Geek happiness != wealth

[Print This] By mjhammel ~ October 7th, 2006. Filed under: General, Linux, Software Development.

Rondam Ramblings: Top ten geek business myths is a  blog from a guy named Ron Garret who's been there, done that, and wants the geeks of the world to know that the truth just aint what you think. 

I won't rehash the whole blog, but let me summarize:

  • If you want to be rich: Don't build what you want, build what they want. 
  • If you want to be a happy geek:  Build what you want but don't try to sell it.
  • If you want to be rich, stop doing research and start schmoozing with the rich.
  • If you want to be happy, stop caring about the rich and start doing research.

What Ron is telling you is simply that there is basic business sense, whether you're building the coolest wizbo gadget or running a tortilla factory.  If you're going to start a business then remember that it's not about your product and it's not about you.  It's about the customer and what it takes to separate them from the greenbacks in their wallet.  Ugly, but true.  And the ugly part is why you and I are engineers and not salesdroids. 

The one thing I take some issue with in Ron's blog is his assertion that C programmers can't do anything by themselves and always work better in a team.  This guy has never worked with kernel hackers, apparently.  Nor does he work with the GTK+ guys.  Or about a dozen other open source C projects.  C programmers can be both very good at working in a team or very good at working by themselves.  It isn't that language that decides which they can do.  It's the basic personality behind the programmer.  10 companies in 20 years, from 4 person startups like my current job or Xi Graphics to umpty-thousand conglomerates like Samsung and Dell – trust me.  I've seen them all.

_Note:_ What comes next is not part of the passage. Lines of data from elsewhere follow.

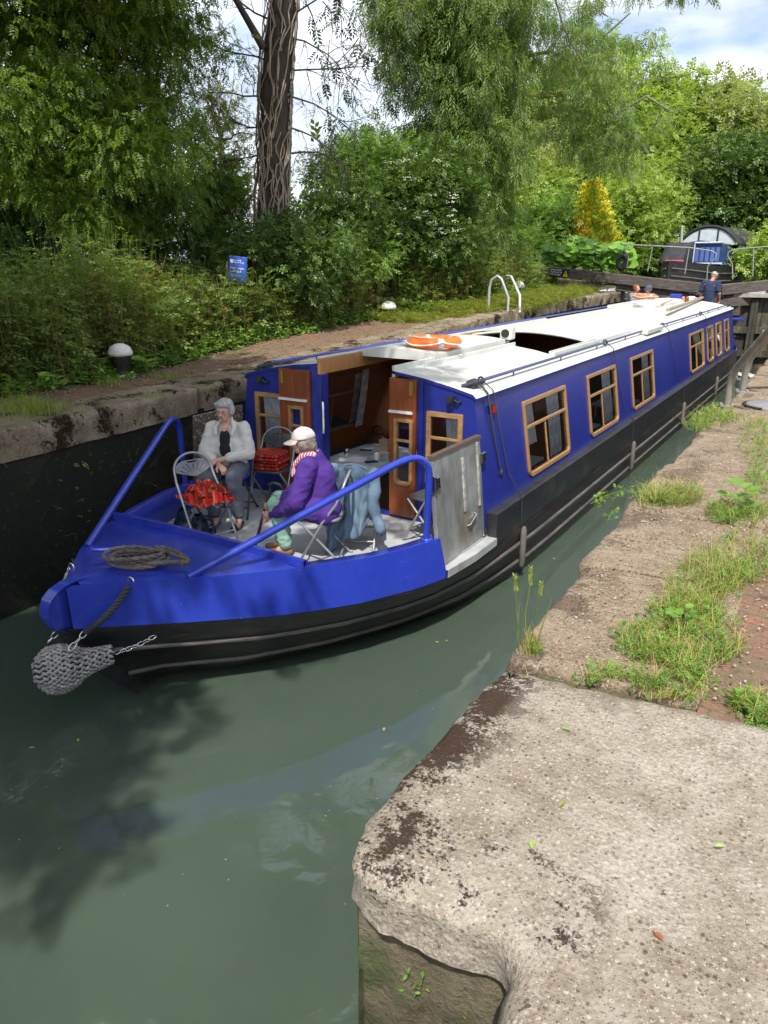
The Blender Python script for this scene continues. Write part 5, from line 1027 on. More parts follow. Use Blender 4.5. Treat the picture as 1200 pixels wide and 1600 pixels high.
# ---------------------------------------------------------------- people
def fuse(name,prims,mat,parent,W4,vox=.008,sm=3,amp=0,freq=20,label=None,dec=0):
    mb=MB()
    for pr in prims:
        if pr[0]=='c':
            _,a,ra,b,rb=pr; a=Vector(a);b=Vector(b); d=b-a; n=14; q=d.to_track_quat('Z','Y').to_matrix(); L=d.length; prof=[]
            for k in range(6): t=-PI/2+k*PI/12; prof.append((max(1e-4,ra*math.cos(t)),ra*math.sin(t)))
            prof.append((ra,0)) ; prof.append((rb,L))
            for k in range(1,7): t=k*PI/12; prof.append((max(1e-4,rb*math.cos(t)),L+rb*math.sin(t)))
            mb.lathe(prof,n,a,M=q,cap=True)
        else:
            _,c,r,*o=pr; mb.ball(c,1,18,sc=r,M=(o[0] if o else None))
    me=bpy.data.meshes.new('tmp'); me.from_pydata([tuple(v) for v in mb.v],[],mb.f); bm=bmesh.new(); bm.from_mesh(me); bmesh.ops.remove_doubles(bm,verts=bm.verts,dist=1e-5); bmesh.ops.recalc_face_normals(bm,faces=bm.faces); bm.to_mesh(me); bm.free()
    o=bpy.data.objects.new('tmp',me); COL.objects.link(o); r=o.modifiers.new('r','REMESH'); r.mode='VOXEL'; r.voxel_size=vox; s=o.modifiers.new('s','SMOOTH'); s.factor=.5; s.iterations=sm
    bpy.context.view_layer.update(); m2=bpy.data.meshes.new_from_object(o.evaluated_get(bpy.context.evaluated_depsgraph_get())); bpy.data.objects.remove(o); bpy.data.meshes.remove(me)
    if amp:
        bm=bmesh.new(); bm.from_mesh(m2); bm.normal_update()
        for v in bm.verts: q_=Vector((v.co.x,v.co.y,v.co.z*1.7)); v.co+=v.normal*amp*(.8*noise.noise(v.co*freq)+.9*(.35-abs(noise.noise(q_*freq*.9+Vector((3,1,7)))))*1.6+.35*noise.noise(v.co*freq*2.6))
        bm.to_mesh(m2); bm.free()
    off=WL[parent.name]; m2.transform(Matrix.Translation(-off)@W4); m2.materials.clear(); m2.materials.append(mat); m2.polygons.foreach_set('use_smooth',[True]*len(m2.polygons)); m2.update()
    x=bpy.data.objects.new(name,m2); COL.objects.link(x); x.parent=parent; WL[x.name]=off
    if label: x['label']=label
    return x
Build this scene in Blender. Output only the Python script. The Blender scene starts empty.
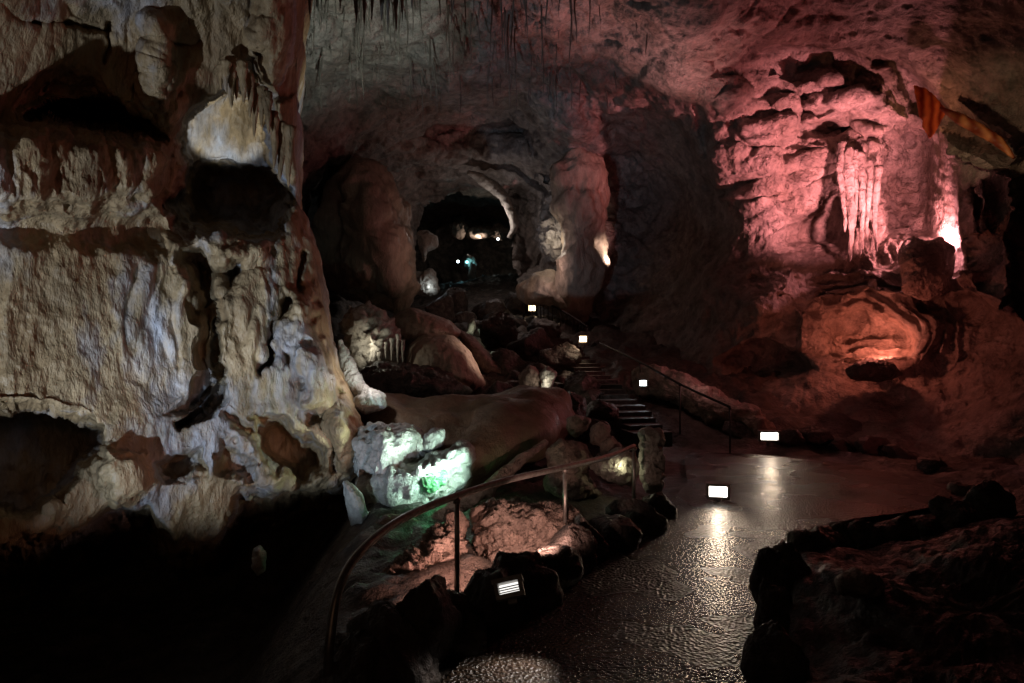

But there is some truth to what he says about Lisp making programmers being so productive they don't know how to work in a team.  I might buy that, except I don't know any Lisp programmers.  A corollary to this (that seems to lend credence to his claim, sans the C programmer analysis) is that Java programmers are REQUIRED to work in a team or else they won't be productive because that language (and all it's silly cross platform uselessness) is so convoluted that even as a team they can't do anything productive.   Or maybe it's just JBOSS that causes that.  Or XML.  I can't tell yet who to blame.  But I digress. 

I do have to agree with a couple of important points he makes.  First, you don't need $5 million to start a business.  You need a computer and some code to sell (or code + hardware, which would be better) and, more importantly, you need a plan to convince someone to buy it.  The old addage that the best salesman is one that can sell ice to eskimos is true.  Microsoft makes a ton of money because they've convinced the unwashed masses that they need what Redmond is pushing.  You (because you're smart like me, since you're reading this now) and I know we don't need it.  We need something better.  So we use Linux.  Or even a Mac.  Hell, my toaster works better that mose MS applications.  So it's not the product, it's the plan. Your plan on how to sell you product. 

Why should you care?  Because if you're like me you're probably tired of working for "The Man" and want to be more independent.  Most high tech companies (Dell was the worst) treat their software and hardware engineers like cattle, loving you when you're here because next year they'll be happy to dump your ass for the next great vapor product and some other cheap college grad.  So you want to leave they're sorry asses behind and go independent.  If you don't contract, which requires far more travel than I care for, then you're left with running you're own business.  So remember:  to be independent means to do what everyone else wants.  At least as far as what you build.  Which is why I work for a startup writing Java code for a JBOSS based product.  Bleck.  But they customer wants it.  So I'll build it.  And I'll do a damn good job at it (not that someone else couldn't do better, but they're not here and I am, so leave it at that).  At least the guy I work for is a sane human.  That's a big change from the recent past. 

So what does this all mean?  Well, if nothing else it gives credence to the quality of open source software.  Why?  Because if you want to build something great, don't make it a commercial product and don't get rich trying to make it.  If that doesn't describe open source, then I don't know what does. 

But it also gives me more confidence that my decision (along with my coworkers) that the new startup I'm in will NOT go public is the right decision.  If we make a bunch of money, it needs to go to the people who make the products great.  Not to outsiders betting – literally – on our success or failure.